Even then, I usually say something like "the data formats are defined in
an XML Schema document which is in CVS." (My product has database
bindings, configs, and messaging, generated by and bound to XSD).

If I'm presenting something from this, I normally show the data as the
result of a transform into somehing presentable. But then, my audience
is always closed, consisting only of people who are already on the same
page and are as close to the mechanics of the product as I am.
 
J

James McGill

Remember that we are talking about a government here.

The Canadian government, which I've been led to understand is the most
progressive on Earth, etc.
 
O

Oliver Wong

James McGill said:
Even then, I usually say something like "the data formats are defined in
an XML Schema document which is in CVS." (My product has database
bindings, configs, and messaging, generated by and bound to XSD).

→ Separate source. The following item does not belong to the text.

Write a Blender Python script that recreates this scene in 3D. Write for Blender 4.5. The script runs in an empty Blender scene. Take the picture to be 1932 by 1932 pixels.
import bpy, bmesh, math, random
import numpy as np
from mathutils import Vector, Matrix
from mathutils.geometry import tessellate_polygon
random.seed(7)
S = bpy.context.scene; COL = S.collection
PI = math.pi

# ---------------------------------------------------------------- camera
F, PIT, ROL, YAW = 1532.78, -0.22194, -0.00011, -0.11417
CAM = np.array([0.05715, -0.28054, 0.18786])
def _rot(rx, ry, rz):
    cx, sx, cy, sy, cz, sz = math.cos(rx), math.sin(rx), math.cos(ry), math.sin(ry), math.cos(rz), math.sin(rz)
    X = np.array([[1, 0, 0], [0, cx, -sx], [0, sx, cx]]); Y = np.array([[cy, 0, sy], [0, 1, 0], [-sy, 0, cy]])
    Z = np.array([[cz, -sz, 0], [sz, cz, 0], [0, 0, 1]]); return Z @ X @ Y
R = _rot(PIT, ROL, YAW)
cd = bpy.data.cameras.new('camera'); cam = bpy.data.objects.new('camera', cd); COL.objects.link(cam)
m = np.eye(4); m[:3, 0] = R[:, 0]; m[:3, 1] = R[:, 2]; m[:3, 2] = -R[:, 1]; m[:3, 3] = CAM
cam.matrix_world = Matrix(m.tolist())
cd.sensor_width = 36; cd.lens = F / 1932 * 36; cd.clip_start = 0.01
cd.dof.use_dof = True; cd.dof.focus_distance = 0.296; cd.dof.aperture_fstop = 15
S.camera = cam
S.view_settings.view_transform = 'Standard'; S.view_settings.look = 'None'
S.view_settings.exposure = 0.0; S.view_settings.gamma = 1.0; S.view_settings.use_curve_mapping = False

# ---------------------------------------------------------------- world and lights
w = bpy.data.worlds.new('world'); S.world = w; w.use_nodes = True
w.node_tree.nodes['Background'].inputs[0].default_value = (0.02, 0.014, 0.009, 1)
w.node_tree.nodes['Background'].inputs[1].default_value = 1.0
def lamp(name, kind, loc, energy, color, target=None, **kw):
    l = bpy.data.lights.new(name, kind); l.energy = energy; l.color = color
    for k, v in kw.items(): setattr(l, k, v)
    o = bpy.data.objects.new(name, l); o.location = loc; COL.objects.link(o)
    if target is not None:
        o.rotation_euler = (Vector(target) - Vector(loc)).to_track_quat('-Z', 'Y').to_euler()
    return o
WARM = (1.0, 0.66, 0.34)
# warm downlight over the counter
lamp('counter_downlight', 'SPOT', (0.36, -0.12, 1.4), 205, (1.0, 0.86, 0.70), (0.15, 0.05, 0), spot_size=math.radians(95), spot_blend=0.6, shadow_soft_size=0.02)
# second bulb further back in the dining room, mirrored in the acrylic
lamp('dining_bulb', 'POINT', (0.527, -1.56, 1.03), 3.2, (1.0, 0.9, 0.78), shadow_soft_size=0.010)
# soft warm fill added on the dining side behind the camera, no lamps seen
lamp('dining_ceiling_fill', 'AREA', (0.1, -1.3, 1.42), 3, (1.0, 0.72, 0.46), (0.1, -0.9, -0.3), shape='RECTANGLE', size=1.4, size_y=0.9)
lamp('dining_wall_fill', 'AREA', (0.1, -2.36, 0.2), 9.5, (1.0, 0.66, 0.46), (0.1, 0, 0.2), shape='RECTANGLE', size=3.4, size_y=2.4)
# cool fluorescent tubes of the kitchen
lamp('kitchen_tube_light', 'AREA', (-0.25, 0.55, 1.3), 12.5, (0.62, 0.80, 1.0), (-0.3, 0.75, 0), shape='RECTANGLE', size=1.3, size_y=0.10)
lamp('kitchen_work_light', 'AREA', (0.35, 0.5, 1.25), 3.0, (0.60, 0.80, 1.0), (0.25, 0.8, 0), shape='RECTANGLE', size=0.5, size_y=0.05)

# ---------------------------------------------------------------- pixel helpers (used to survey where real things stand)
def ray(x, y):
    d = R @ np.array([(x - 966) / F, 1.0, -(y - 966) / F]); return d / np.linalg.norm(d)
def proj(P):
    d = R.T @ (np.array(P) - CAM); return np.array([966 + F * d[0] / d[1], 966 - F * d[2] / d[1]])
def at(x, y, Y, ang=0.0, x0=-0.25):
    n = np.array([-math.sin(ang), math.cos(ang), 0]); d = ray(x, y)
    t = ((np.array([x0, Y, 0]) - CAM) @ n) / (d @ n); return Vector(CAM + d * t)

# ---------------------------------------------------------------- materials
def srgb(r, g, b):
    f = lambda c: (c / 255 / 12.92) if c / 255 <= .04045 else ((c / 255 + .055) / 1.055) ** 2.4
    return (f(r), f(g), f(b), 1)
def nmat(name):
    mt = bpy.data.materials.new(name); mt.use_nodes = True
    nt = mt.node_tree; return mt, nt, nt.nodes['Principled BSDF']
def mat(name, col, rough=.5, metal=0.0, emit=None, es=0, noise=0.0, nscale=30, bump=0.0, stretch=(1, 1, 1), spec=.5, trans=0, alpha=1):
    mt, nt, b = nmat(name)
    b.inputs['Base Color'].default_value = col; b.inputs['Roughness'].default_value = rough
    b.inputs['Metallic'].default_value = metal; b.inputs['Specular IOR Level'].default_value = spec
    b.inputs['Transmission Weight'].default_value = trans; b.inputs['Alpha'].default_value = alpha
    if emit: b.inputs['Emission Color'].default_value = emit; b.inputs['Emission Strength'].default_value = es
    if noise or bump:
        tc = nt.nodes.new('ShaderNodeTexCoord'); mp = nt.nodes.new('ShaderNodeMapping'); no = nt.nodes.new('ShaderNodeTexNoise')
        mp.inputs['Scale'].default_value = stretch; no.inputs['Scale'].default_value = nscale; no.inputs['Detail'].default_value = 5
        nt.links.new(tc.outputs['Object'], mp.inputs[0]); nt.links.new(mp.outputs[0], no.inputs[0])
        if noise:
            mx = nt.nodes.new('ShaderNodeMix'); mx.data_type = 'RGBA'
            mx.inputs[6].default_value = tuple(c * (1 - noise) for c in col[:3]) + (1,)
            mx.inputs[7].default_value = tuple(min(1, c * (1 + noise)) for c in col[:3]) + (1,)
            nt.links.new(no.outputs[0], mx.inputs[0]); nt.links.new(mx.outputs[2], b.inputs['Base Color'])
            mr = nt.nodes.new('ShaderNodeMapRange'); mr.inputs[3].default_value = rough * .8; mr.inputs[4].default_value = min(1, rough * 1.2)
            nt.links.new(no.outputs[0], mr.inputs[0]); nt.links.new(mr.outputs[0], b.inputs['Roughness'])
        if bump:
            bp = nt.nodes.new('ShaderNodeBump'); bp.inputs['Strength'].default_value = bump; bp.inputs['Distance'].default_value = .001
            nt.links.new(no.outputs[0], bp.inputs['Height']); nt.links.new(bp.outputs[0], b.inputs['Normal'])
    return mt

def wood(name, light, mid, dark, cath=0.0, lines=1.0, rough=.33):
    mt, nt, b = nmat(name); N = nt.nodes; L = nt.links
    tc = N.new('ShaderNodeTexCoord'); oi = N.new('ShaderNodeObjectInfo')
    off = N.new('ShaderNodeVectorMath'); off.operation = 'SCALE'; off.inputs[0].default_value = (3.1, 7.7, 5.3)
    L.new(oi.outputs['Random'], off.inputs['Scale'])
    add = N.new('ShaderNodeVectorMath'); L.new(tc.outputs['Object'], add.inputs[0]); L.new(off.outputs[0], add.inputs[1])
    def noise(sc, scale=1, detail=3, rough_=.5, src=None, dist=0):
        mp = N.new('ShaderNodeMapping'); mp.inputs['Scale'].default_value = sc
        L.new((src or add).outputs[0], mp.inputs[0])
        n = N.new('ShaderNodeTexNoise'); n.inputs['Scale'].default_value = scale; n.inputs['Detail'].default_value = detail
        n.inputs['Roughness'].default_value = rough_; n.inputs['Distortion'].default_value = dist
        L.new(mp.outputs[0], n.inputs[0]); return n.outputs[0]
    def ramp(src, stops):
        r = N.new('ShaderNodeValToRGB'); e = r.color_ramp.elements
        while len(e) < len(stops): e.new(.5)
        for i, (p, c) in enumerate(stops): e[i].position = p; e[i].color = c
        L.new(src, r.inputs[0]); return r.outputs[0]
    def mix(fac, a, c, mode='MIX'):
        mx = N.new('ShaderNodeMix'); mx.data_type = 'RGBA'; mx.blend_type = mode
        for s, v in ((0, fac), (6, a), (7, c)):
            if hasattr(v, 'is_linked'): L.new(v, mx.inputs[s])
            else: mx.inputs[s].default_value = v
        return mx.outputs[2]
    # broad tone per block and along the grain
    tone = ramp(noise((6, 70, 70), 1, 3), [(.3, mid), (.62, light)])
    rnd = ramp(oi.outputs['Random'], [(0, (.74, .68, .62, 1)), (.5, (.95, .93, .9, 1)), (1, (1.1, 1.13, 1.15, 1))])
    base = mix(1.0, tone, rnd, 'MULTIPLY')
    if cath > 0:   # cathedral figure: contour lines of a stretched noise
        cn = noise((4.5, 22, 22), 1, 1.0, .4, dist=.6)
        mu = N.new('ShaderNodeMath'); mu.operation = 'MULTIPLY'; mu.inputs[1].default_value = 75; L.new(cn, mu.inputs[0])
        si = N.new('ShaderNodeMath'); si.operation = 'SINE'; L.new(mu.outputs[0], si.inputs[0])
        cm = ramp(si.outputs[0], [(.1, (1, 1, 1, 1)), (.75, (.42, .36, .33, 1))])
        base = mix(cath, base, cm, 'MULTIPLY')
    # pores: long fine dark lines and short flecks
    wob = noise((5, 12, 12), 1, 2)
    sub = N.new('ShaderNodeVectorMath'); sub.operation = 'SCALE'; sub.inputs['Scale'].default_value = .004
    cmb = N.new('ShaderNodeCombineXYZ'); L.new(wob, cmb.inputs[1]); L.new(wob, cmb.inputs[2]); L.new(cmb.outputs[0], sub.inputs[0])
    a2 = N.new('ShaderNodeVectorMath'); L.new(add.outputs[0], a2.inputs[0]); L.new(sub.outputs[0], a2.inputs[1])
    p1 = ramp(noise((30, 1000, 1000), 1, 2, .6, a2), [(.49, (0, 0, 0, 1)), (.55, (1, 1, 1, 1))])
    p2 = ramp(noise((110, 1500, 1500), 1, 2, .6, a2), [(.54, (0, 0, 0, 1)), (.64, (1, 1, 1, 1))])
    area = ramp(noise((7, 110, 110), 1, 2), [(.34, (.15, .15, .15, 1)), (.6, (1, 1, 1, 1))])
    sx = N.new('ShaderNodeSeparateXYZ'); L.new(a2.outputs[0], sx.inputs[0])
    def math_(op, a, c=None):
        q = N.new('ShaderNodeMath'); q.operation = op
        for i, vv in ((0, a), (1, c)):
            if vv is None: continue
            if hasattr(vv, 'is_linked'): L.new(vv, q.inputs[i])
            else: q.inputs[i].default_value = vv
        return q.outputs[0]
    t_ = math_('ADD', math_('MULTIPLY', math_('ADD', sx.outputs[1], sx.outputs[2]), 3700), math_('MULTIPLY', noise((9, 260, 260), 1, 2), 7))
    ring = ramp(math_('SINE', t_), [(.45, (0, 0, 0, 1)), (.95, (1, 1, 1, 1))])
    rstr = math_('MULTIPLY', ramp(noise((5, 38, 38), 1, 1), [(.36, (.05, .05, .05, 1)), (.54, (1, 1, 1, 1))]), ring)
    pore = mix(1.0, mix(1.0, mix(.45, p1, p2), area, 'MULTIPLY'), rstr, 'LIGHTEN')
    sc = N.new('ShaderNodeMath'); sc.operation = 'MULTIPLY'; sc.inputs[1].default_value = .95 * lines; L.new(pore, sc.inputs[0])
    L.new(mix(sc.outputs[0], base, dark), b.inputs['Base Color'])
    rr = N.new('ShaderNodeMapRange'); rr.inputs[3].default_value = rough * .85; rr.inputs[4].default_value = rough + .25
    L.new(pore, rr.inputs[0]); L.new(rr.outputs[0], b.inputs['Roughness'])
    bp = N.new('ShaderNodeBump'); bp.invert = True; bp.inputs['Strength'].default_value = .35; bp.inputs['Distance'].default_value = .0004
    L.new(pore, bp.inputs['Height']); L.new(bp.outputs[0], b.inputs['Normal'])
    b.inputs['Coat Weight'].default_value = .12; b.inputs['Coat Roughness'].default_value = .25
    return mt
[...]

If I'm presenting something from this, I normally show the data as the
result of a transform into somehing presentable. But then, my audience
is always closed, consisting only of people who are already on the same
page and are as close to the mechanics of the product as I am.

Yeah, this works if the people you're speaking to have access to (and
know how to use) CVS. I was envisionning a situation where you're trying to
convince a bunch of people to adopt a new technology, and so the burden is
on you to provide all the relevant information. E.g. you're in a room with a
bunch of business people, and you show them an example RSS document, and say
essentially say "See? It's so easy, even you, who had no training in
computer science, can figure out how to write an RSS document if you really
wanted to."

- Oliver
 
A

Andrew McDonagh

Joe said:
Exactly. Any data set containing 30 million records would be grossly
inefficient in one single file, whether it be XML or otherwise.

besides ...the subject is about large XML files vs flat file.

Not xml vs RDBMs.

If we were talking about using the XML file as a database, then they a
point (small or large file). Relational databases won over Hierarchical
databases years ago for many good reasons.